Kazuo Ishiguro's Never Let Me Go. I really recommend it, especially if you have no idea what it's about. Just go on and:

a) pick it up

b) read it without reading anything about it

c) endure the narrator's somewhat annoying tendency to ramble back and forth between her present and her memory which sort of gets in the way of a smooth narrative drive (but hey, it's how we all tell stories in real life)

d) let me know what you think

I don't want to talk about it too much, because I want you to read it without knowing anything about it.

But I do have a few things to say ... (so come back if you plan on reading it and don't want any potential spoilers)

I don't know why the book bothered me so much. Maybe it's the thought of knowing you live to be operated on. That you don't have much free choice and so you just have to make the best of it and accept your fate.

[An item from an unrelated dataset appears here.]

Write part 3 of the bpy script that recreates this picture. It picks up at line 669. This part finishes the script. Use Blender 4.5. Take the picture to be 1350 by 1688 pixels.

I also was moved by the idea that what you draw and write and create is a window into your soul ... what makes you human.

I'm sure the not knowing about my liver results test has something to do with it, as well as the fear of having to have a biopsy. I know it's a fairly unfounded fear, but you just never know. And ultimately, like Kathy and Ruth (that evil little bitch) and Tom, you suck it up and do what you need to. I think I related most to Tom, who got overwhelmed because he didn't quite fit in (or maybe he knew the futility of it all) and found that raging against it all was the only way to cope.

We're all ending up donors at one level or another, right? And do we all have a responsibility to be carers, if not at least to ourselves, then to those we're brought up with?

Remember that pit I had in my stomach before I left? Reading this novel gave me that same queasy feeling. I didn't care for many of the characters, but I found the story to be haunting and potentially all-too-real on several levels.

Ah, dystopia. Perhaps not the best of beach reading, but a truly memorable book. One I haven't quite shaken off yet.

I'm going through pictures and notes and should have some stories from the trip over the next couple days. It really was a brilliant adventure.